I first discovered her writing when I was at university. She was not on the curriculum. Even on the most liberal campuses, early 80s South Africa did not actively encourage the study of women writers, unless it was Austen or Brontë, and certainly Black women were not even officially acknowledged as existing. In those days studying André Brink, under the tutelage of André Brink, was considered radical. But, there were plenty of works (many banned) doing the rounds unofficially. Along with discovering the music of Miriam Makeba and the joys of eating ice-cream for breakfast, reading Maya Angelou felt both incredibly subversive and like a home-coming to me. She’d not long since published The Heart of a Woman and I remember devouring a copy and being deeply moved by her story.
I remember sitting around at the home of one of my professors, for the first time in a racially mixed group of my peers, being served ‘special’ brownies that he’d made himself and discussing everything from the role of law and journalism in a state of emergency, the lyrics of Rodrigues, if wearing braids as a white-freckled-redheaded South African was appropriate, where to buy the cheapest red wine by the gallon (literally), and the role of Black women in the civil rights movement.

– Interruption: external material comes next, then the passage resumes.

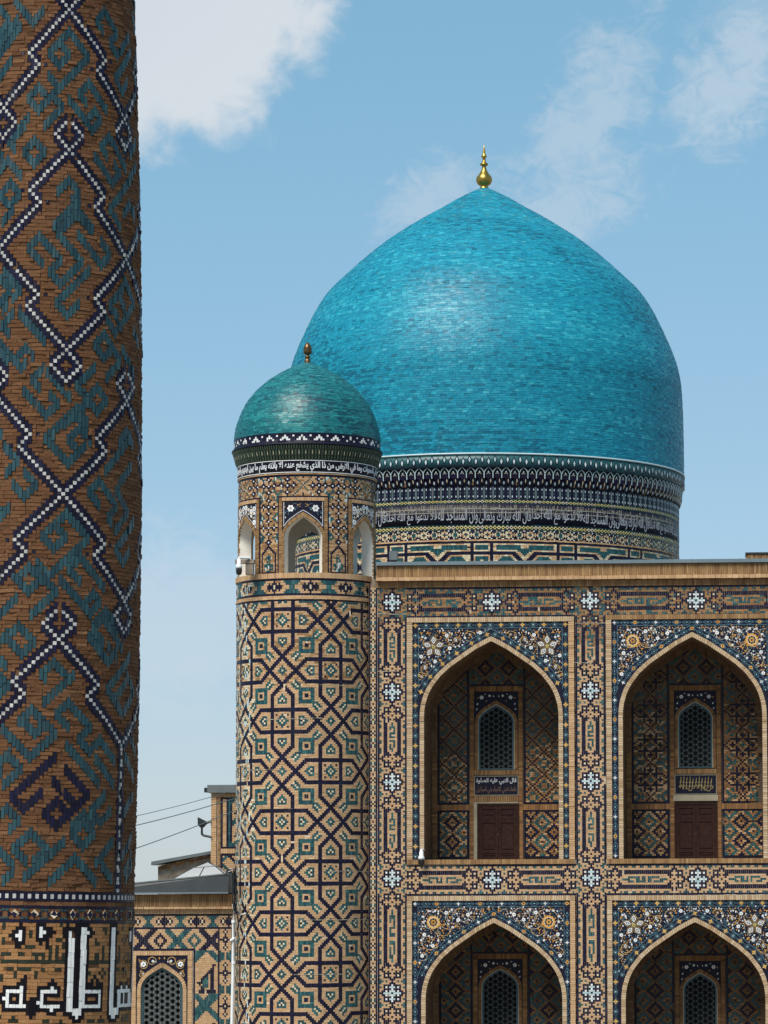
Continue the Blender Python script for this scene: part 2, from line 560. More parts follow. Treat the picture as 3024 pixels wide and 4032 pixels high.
def emit(th, surf, U, V, mats, d=0.0, depth=0.03, kind='brick', jit=0.04, tilt=0.0):
    """U, V: (n,4) corner coordinates on the surface, counter-clockwise seen from outside."""
    U = np.asarray(U, float)
    V = np.asarray(V, float)
    n = len(U)
    if n == 0:
        return
    d = np.broadcast_to(np.asarray(d, float), (n,)).copy()
    if jit:
        su = np.abs(U[:, 1] - U[:, 0]).mean()
        sv = np.abs(V[:, 2] - V[:, 1]).mean()
        U = U + rng.normal(0, jit * min(su, 1e9) * 0.35, U.shape)
        V = V + rng.normal(0, jit * min(sv, max(su, .07)) * 0.5, V.shape)
    dd = d[:, None] + (rng.normal(0, tilt, (n, 4)) if tilt else 0)
    front = surf(U, V, dd + np.zeros((n, 4)))
    back = surf(U, V, (d - depth)[:, None] + np.zeros((n, 4)))
    P = np.concatenate([front, back], 1)          # n,8,3
    if isinstance(mats, str):
        mats = np.array([mats] * n, dtype=object)
    PIECES.setdefault(th.name, {}).setdefault(kind, []).append((P, np.asarray(mats, dtype=object)))


UNIT = {}


def unit_box(mat, kind, diamond=False):
    key = (mat, kind, diamond)
    if key not in UNIT:
        V = [(0, -.5, 0), (.5, 0, 0), (0, .5, 0), (-.5, 0, 0), (0, -.5, -1), (.5, 0, -1), (0, .5, -1), (-.5, 0, -1)] if diamond else [(-.5, -.5, 0), (.5, -.5, 0), (.5, .5, 0), (-.5, .5, 0), (-.5, -.5, -1), (.5, -.5, -1), (.5, .5, -1), (-.5, .5, -1)]
        F = np.concatenate([BOXF, [[7, 6, 5, 4]]])
        UNIT[key] = raw_mesh(kind, V, F, (mat,))
    return UNIT[key]


def flush(th, limit=300, xmin=0, xmax=IW, ymin=0, ymax=IH):
    for kind, lst in PIECES.get(th.name, {}).items():
        P = np.concatenate([a for a, _ in lst])
        M = np.concatenate([b for _, b in lst])
        x, y = project(P[:, :4])
        area = 0.5 * np.abs((x[:, 2] - x[:, 0]) * (y[:, 3] - y[:, 1]) - (x[:, 3] - x[:, 1]) * (y[:, 2] - y[:, 0]))
        nrm = np.cross(P[:, 1] - P[:, 0], P[:, 3] - P[:, 0])
        facing = ((P[:, 0] - _CL) * nrm).sum(1) < 0
        cx, cy = x.mean(1), y.mean(1)
        ok = facing & (cx > xmin) & (cx < xmax) & (cy > ymin) & (cy < ymax)
        score = np.where(ok, area, -1)
        order = np.argsort(-score)
        lim = limit
        pick = order[:lim]
        pick = pick[score[pick] > 0]
        if len(P) <= lim:
            pick = np.arange(len(P))
        rest = np.ones(len(P), bool)
        rest[pick] = False
        off = np.array(org(th))
        for i in pick:
            p = P[i]
            c = p[:4].mean(0)
            u = (p[1] - p[0] + p[2] - p[3]) / 2
            v = (p[3] - p[0] + p[2] - p[1]) / 2
            dia = abs(float(u @ v)) > 0.5 * float(np.linalg.norm(u) * np.linalg.norm(v))
            if dia:
                u, v = p[1] - p[3], p[2] - p[0]
            nn = np.cross(u, v)
            nn /= np.linalg.norm(nn) + 1e-12
            dep = max(0.004, float(np.dot(p[:4].mean(0) - p[4:].mean(0), nn)))
            o = bpy.data.objects.new(kind, unit_box(M[i], kind, dia))
            COL.objects.link(o)
            o.parent = th
            mt = Matrix(((u[0], v[0], nn[0] * dep, c[0] - off[0]), (u[1], v[1], nn[1] * dep, c[1] - off[1]), (u[2], v[2], nn[2] * dep, c[2] - off[2]), (0, 0, 0, 1)))
            o.matrix_basis = mt
        if rest.any():
            Q = P[rest]
            names = sorted(set(M[rest]))
            idx = {m: k for k, m in enumerate(names)}
            mi = np.repeat(np.array([idx[m] for m in M[rest]]), 5)
            n = len(Q)
            F = (np.arange(n)[:, None, None] * 8 + BOXF[None]).reshape(-1, 4)
            me = raw_mesh(kind, Q.reshape(-1, 3) - off, F, names, mi)
            o = bpy.data.objects.new(kind, me)
            COL.objects.link(o)
            o.parent = th
            o['kind'] = 'stuff'
    PIECES.pop(th.name, None)


def plane(Y):
    def f(U, V, d):
        return np.stack([U, Y - d, V], -1)
    return f


def cyl(cx, cy, rad, zf=None):
    """u = angle from -y towards +x, v = height; rad may be a function of v."""
    def f(U, V, d):
        r = (rad(V) if callable(rad) else rad) + d
        return np.stack([cx + r * np.sin(U), cy - r * np.cos(U), V], -1)
    return f


# character -> (material, kind, merge direction, run length, proud)
CH = {
    'b': ('buff_brick', 'brick', 'h', 3, 0.000),
    'o': ('old_brick', 'brick', 'h', 3, 0.000),
    'k': ('vault_brick', 'brick', 'h', 3, 0.000),
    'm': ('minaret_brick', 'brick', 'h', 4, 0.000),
    'N': ('navy_glaze', 'glazed_tile', 'v', 3, 0.004),
    'n': ('navy_glaze', 'glazed_tile', 'h', 2, 0.004),
    'L': ('navy_glaze', 'glazed_tile', 'h', 4, 0.004),
    'I': ('navy_glaze', 'glazed_tile', 'v', 4, 0.004),
    'T': ('teal_glaze', 'glazed_tile', 'v', 2, 0.003),
    't': ('teal_glaze', 'glazed_tile', 'h', 2, 0.003),
    'U': ('minaret_teal', 'glazed_tile', 'v', 3, 0.006),
    'G': ('dark_green_glaze', 'glazed_tile', 'h', 3, 0.004),
    'W': ('white_glaze', 'glazed_tile', 'h', 1, 0.004),
    'w': ('white_glaze', 'glazed_tile', 'v', 4, 0.004),
    'P': ('pale_glaze', 'glazed_tile', 'h', 3, 0.004),
    'c': ('cream_tile', 'glazed_tile', 'h', 1, 0.003),
    'K': ('black_glaze', 'glazed_tile', 'v', 4, 0.004),
}


def merge_cells(M):
    """M: list of strings or lists (row 0 = bottom). Returns list of (c0, r0, c1, r1, ch)."""
    nr, nc = len(M), len(M[0])
    used = [[False] * nc for _ in range(nr)]
    out = []
    for r in range(nr):
        row = M[r]
        for c in range(nc):
            ch = row[c]
            if used[r][c] or ch == ' ' or ch == '.':
                continue
            _, _, dr, ml, _ = CH[ch]
            if dr == 'h' and ml > 2:
                ml = random.choice((ml, ml, ml - 1)) if (c and row[c - 1] == ch) else random.choice((ml, ml - 1, 1))
            k = 1
            if dr == 'h':
                while k < ml and c + k < nc and row[c + k] == ch and not used[r][c + k]:
                    k += 1
                for q in range(k):
                    used[r][c + q] = True
                out.append((c, r, c + k, r + 1, ch))
            else:
                while k < ml and r + k < nr and M[r + k][c] == ch and not used[r + k][c]:
                    k += 1
                for q in range(k):
                    used[r + q][c] = True
                out.append((c, r, c + 1, r + k, ch))
    return out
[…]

Maya Angelou was with us in that moment and she is with us now.
Her life story was so different to mine and yet I did and still do hear my own heart in so much of her writing. She had the gift of expressing some universal experiences through the telling of her very individual story. That is just one of the ways she modelled, for me, how to be in the world. We all have a story to tell. They may not all land on a world stage or be told quite so eloquently but they’re all significant. Together, they add to and add up to the story of the world. I always think about what I’d like my bit of that mosaic to look like. Still working on it.